There are bunches of college graduates returning to their parents home after graduation. The shaky job market coupled with large amounts of student loan debt make striking out on their own unrealistic. According to Monster's 2009 Annual Entry-Level job outlook, about 40% of 2008 grads still live with their parents. Parents in this predicament need options in how to get their boomerang college grad out of the house and on the road to independence. Below are some options I believe are worthy of consideration as a parent seeks to get their child out of the house.
- Job 1: Have an income. Within the first few days of moving in your child is to get a job of some sort. Being picky is not an option. Their first job is to ccreate an income.
- Charge them rent. While this may seem cruel it's very important that your child learn that things in life aren't free. Of course this doesn't happen until they have some form of income. You can charge as little as $75 a month. Here's the kicker: You save their rent in an account to help them get a stash to get their first apartment.
- Chores are required. Being an adult comes with responsibilities. It's perfectly acceptable that you work out appropriate household duties for adult child.
- Treat them as an adult. The days of curfew and tight reins are in the past. While your child is back at home, he is not the misguided adolescent from his high school days.
- Give them privacy. Living in same home can be challenging when the parties have been independent for quite some time. Work together as much as possible to allow privacy.
- Set time limit on their stay. I recommend a year or less. If your college grad hits it hard there is very little reason for them to be gone in this time frame.

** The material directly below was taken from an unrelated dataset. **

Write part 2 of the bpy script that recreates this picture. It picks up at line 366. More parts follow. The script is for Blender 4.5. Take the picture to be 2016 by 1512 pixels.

- Match their savings (to a certain limit). Maybe you decide that you will match what they save up to a certain amount each month. This encourages them to save and moves them closer to getting out on their own.
- Discuss finding a roommate. Your adult college grad can better adjust to independent life by splitting the costs with a friend. This can be a good bridge to ultimate independence.
There you have my short list of suggestions. Which one makes the most sense to you? What strategy have I left out? Please comment and add to the conversation.
Then you have my husband who tells the kids, ‘for your 18th birthday you’ll find your bags packed and ready to go for you’. LOL.
Those all great points above.
Yeah…there’s a reality check. As parents we have to find some way of letting them the ‘free lunches will end.’ Thanks for stopping by.
There are alot of people who are afraid of responsibilities that come with moving out of the parent’s house. College graduates need to know that they are no longer Kids but responsibe and productive citizens.
On the other side of the coin i have had friends who stayed with their parents becaue they wanted to save up money to purchase a home and the parents thought that was a very mature decision.
Knowing how to balance the two is the KEY.
Good point. The parent has to decide (with the adult child) what is an acceptable arrangement. As long as the plan is acceptable to both parties I guess it can work.
Ken,
Great post, with many sage ideas.
My son moved out a week after his 18th birthday. He lasted a year on his own and then he came back. As part of the deal, I made him get a job, pay off all of his debts, save money and go to college. It was rocky at first, but it’s going well now.
As you said, you have to make them step up to some responsibility and not just allow them to lay around and sponge. Otherwise, you aren’t doing them any favors.
Hats off to you for being a ‘tough love’ parent. If he’s not thanking you now he’ll thank you later. Thanks for stopping by.